## start

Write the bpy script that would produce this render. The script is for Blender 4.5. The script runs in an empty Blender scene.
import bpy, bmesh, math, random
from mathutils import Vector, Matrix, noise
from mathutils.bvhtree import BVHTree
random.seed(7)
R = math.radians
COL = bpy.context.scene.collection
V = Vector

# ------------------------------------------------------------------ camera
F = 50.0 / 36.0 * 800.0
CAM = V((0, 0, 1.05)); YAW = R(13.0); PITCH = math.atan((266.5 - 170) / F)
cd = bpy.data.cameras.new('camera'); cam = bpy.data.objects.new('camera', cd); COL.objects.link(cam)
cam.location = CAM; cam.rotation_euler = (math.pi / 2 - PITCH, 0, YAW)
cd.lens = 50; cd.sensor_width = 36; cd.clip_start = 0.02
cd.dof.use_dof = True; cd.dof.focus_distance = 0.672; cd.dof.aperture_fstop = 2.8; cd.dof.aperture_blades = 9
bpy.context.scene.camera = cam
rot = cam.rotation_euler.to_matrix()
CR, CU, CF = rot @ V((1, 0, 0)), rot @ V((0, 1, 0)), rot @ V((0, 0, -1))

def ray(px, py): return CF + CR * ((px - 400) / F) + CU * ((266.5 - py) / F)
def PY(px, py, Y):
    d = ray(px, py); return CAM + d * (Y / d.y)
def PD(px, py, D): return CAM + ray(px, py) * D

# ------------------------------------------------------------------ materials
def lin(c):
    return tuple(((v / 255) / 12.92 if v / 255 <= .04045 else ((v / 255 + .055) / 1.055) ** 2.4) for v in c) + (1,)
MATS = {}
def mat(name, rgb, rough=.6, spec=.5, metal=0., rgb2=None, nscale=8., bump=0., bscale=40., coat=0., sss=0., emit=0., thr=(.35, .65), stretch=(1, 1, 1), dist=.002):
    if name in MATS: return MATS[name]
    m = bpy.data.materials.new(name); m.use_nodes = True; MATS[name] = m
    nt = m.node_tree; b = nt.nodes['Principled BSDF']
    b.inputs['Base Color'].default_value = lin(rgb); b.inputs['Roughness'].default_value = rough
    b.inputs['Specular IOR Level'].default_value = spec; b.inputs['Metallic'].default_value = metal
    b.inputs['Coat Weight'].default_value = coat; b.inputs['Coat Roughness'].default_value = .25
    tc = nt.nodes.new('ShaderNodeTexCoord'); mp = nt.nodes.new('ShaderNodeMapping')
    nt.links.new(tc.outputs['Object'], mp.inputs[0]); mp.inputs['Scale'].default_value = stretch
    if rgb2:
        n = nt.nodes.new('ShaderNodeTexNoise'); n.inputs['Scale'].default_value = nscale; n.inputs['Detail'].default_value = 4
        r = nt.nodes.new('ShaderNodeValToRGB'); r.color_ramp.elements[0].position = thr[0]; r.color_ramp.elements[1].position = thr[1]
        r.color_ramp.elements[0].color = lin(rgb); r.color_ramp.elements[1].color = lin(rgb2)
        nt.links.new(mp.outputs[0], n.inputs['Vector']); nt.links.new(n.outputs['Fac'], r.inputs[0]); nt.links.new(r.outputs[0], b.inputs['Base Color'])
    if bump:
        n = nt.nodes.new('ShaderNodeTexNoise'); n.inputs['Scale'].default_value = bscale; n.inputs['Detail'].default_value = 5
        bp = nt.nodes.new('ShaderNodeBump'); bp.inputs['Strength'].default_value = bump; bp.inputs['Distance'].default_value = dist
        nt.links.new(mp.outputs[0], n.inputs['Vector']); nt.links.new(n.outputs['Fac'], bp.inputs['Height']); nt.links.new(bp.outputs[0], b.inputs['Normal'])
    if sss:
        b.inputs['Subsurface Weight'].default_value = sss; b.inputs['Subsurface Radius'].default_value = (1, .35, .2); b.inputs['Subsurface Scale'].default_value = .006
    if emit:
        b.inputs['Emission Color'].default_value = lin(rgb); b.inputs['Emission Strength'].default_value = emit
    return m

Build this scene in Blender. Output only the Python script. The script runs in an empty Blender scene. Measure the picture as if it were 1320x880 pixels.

## end

Return nothing but the lines from the start of the listing above through the line containing "def PD(px, py, D): return", exactly as given.

▶ [Exercise answer]:
Write the bpy script that would produce this render. The script is for Blender 4.5. The script runs in an empty Blender scene.
import bpy, bmesh, math, random
from mathutils import Vector, Matrix, noise
from mathutils.bvhtree import BVHTree
random.seed(7)
R = math.radians
COL = bpy.context.scene.collection
V = Vector

# ------------------------------------------------------------------ camera
F = 50.0 / 36.0 * 800.0
CAM = V((0, 0, 1.05)); YAW = R(13.0); PITCH = math.atan((266.5 - 170) / F)
cd = bpy.data.cameras.new('camera'); cam = bpy.data.objects.new('camera', cd); COL.objects.link(cam)
cam.location = CAM; cam.rotation_euler = (math.pi / 2 - PITCH, 0, YAW)
cd.lens = 50; cd.sensor_width = 36; cd.clip_start = 0.02
cd.dof.use_dof = True; cd.dof.focus_distance = 0.672; cd.dof.aperture_fstop = 2.8; cd.dof.aperture_blades = 9
bpy.context.scene.camera = cam
rot = cam.rotation_euler.to_matrix()
CR, CU, CF = rot @ V((1, 0, 0)), rot @ V((0, 1, 0)), rot @ V((0, 0, -1))

def ray(px, py): return CF + CR * ((px - 400) / F) + CU * ((266.5 - py) / F)
def PY(px, py, Y):
    d = ray(px, py); return CAM + d * (Y / d.y)
def PD(px, py, D): return CAM + ray(px, py) * D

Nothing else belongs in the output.